The ladies have started laying again and are laying under the llama manger. Easy to find. I almost have the wood cleared out of the shed that I will put my new hens in. It was made for pheasants when hubby raised his own birds and is secure. Even the floor has wire so nothing can dig up through. We have had that problem before with my son's homing pigeons. He had racing homers he loved so much he wouldn't take them out and let them race because he was afraid he wouldn't get them back. One morning he went out to feed them and something had dug under and killed every one of his beloved birds. Even the babies in the nests were headless. That was one sad boy.

Then there is Koo. He is so regal and has many admirers. Koo likes to stand out by the road and people stop and look at him. I have started to see small bits of apple left on the fence for him. I am sure they are left by an old couple that walks every day. I would like to get another llama but haven't found the right one. I always seem to come across a road block. I found a female that's perfect but she is a ways away and involves a ferry ride. It was getting too complicated so I passed. I hope to find one a little closer.
He doesn't seem to mind his life in the meantime.

Me too, I don't mind my life at all.


Marigold said...

Just remember. No life is perfect without Peantus.

goatgirl said...

Now tell Marigold, do you like your Peanuts in the shell or out?

Susan aka Chicken Mama said...

Thanks for this great blog. I love the stories of all of your animals and the fact you knit, too! I am not sure the ocelot would fit in...something about being on the same food chain?

Danni said...

What a wonderful update. It only feels to you like there's nothing new. I practically inhaled this post of yours! :-)

Your full disclosure on the mange was very brave and nothing to feel shame over. What quick acting on your part to help them over it! I laughed about not being able to fool a pig twice.

Your poor son and his homing pigeons...I can just imagine his horror. Very sad.

Will you post a picture of your woodshed-soon-to-be-henhouse? I feel like I've read every book in the world, at this point, on chicken raising, yet feel completely unable to make the decision on what type of housing I'm going to build...I've gotta get going on this!! :-)

Marigold said...

I prefer Peanuts any way I can get them.

Anonymous said...

I so enjoyed hearing all about your animals. I liked the way you go into details with each of them. Thanks for sharing.

goatgirl said...

Chicken Mama, Thanks for the nice comments. Yes I am a fairly new knitter. I have made felted bags and hats only. I like to do, what I call, mindless knitting.
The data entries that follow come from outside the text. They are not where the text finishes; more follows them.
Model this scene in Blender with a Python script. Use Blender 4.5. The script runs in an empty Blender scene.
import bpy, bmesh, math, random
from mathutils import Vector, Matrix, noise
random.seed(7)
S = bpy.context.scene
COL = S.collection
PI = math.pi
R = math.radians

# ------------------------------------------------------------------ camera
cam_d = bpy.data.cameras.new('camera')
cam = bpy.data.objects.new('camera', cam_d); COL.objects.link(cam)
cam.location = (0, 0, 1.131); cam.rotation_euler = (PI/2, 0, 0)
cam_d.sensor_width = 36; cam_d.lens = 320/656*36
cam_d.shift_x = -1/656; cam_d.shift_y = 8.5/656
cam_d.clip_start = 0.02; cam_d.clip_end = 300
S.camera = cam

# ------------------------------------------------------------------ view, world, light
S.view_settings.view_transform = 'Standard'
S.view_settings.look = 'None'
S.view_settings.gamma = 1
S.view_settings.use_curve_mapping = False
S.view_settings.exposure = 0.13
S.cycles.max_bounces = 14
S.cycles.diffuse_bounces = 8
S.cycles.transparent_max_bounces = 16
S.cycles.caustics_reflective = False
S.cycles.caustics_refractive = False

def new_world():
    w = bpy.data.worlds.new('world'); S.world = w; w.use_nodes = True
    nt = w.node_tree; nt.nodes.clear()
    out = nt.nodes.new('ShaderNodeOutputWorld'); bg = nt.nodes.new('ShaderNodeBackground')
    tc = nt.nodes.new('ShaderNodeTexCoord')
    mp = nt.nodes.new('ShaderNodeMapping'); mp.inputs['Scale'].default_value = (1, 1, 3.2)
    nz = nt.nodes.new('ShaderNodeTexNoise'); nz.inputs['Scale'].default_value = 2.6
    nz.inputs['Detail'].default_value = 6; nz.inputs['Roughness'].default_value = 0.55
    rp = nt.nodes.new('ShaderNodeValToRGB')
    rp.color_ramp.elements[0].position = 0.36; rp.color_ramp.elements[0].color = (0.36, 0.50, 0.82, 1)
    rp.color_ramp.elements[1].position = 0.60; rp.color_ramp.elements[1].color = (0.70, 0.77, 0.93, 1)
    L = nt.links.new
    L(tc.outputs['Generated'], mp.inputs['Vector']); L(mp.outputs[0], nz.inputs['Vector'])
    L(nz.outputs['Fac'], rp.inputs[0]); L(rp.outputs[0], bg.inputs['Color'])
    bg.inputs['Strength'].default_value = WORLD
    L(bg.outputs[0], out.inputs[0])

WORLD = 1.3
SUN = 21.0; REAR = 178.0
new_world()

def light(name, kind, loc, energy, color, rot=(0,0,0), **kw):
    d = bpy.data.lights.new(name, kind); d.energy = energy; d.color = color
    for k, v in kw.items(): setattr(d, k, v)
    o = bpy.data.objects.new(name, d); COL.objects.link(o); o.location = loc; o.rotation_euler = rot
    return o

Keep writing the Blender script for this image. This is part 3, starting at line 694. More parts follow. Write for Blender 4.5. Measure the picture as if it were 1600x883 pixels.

I can just knit without thinking. Bags and hat you just knit, knit ,knit but a sweater you would have to think about.
I could make an ocelot fit in:)

Farmgirl-dk: I will post a picture when I get all the wood out and my new hens in. I'm pretty excited to do that. A neighbor lady raises chickens so I can get them from her, grown. Then I don't have to go through the chick part. Instant eggs.

ga.farmgirl Thanks for reading. I too enjoy your blog. I love to read about farm life. I always have. I was the only kid that had a subscription to Countryside Magazine.

Marigold, I just saw the most gorgeous Kiko buck. He is the strong and rugged type. I think you should check him out.

Laughing Orca Ranch said...

Your Blog is such a joy to read, especially about all the animal antics (problems and joys, too).

Your animals are all lovely, especially Koo. Well, you know I have a soft spot for llamas, too! hehe

I can't wait to use my llamas fiber to hand card/spin and knit.

Please post a photo of your completed bag/gift. I'd love to ooh and aahh over it!

goatgirl said...

twinville I read your blog about the llamas dancing in the moonlight and thought of it yesterday when I went to feed. All the goats and Koo were running through the pasture. Little Ruckus got in Koo's way. Koo had the most graceful moves as to not step on the baby. Like he was running on his toes in midair. What graceful animals.

Anonymous said...

Still love to come look at the pictures here. Now come on over to my place for your award.

Danni said...

Now I know *something* interesting must have happened to you since Feb. 5. Where'd you go? Everything ok? What did you say to me once... "Come back from the other side..." :-)

goatgirl said...

Honest.....nothing interesting has happened.